Begin with the first line of the material and write out each line exactly, ending with the line that contains "put('birch_tree',dS,10.9,24.5,7.4,7.0,2.0,1.1)". Pictures are not part of the copy.

__GIVEN INFORMATION__.
————
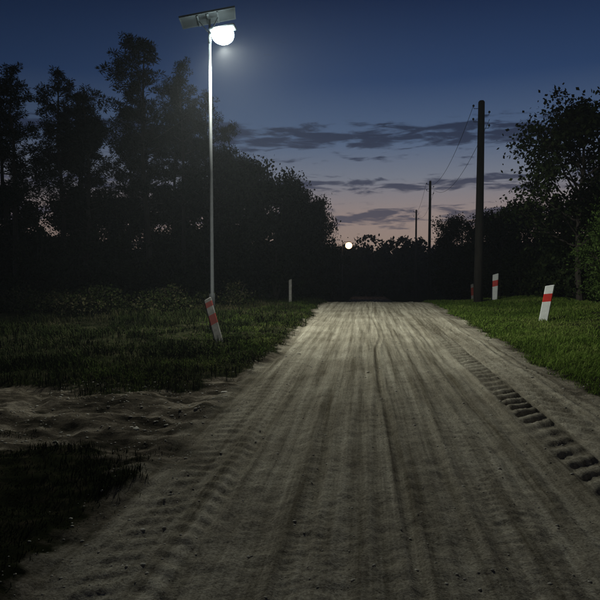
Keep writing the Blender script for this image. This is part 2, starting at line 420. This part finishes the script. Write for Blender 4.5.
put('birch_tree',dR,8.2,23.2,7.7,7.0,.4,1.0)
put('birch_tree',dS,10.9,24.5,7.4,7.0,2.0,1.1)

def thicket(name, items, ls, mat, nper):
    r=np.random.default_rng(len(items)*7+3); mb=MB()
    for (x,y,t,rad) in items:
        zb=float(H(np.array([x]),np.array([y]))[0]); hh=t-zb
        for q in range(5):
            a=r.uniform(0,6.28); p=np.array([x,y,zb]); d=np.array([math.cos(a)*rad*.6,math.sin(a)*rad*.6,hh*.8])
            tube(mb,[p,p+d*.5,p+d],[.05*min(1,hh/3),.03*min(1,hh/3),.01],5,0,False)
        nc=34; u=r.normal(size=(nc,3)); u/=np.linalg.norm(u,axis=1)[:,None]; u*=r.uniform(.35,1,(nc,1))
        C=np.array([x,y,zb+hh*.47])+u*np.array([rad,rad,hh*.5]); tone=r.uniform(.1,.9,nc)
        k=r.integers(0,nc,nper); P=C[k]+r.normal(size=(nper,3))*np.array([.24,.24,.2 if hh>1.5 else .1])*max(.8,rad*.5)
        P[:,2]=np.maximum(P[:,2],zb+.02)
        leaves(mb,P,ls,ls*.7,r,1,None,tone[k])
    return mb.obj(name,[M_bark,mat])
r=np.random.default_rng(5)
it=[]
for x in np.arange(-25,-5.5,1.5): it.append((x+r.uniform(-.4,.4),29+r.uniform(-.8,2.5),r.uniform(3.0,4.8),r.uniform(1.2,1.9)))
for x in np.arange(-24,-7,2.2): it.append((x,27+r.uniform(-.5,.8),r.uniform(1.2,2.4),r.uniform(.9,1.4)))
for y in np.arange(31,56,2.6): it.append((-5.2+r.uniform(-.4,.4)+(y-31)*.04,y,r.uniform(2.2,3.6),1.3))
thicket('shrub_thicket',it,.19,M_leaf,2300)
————
__SOLUTION TO THIS EXERCISE__.
Keep writing the Blender script for this image. This is part 2, starting at line 420. This part finishes the script. Write for Blender 4.5.
put('birch_tree',dR,8.2,23.2,7.7,7.0,.4,1.0)
put('birch_tree',dS,10.9,24.5,7.4,7.0,2.0,1.1)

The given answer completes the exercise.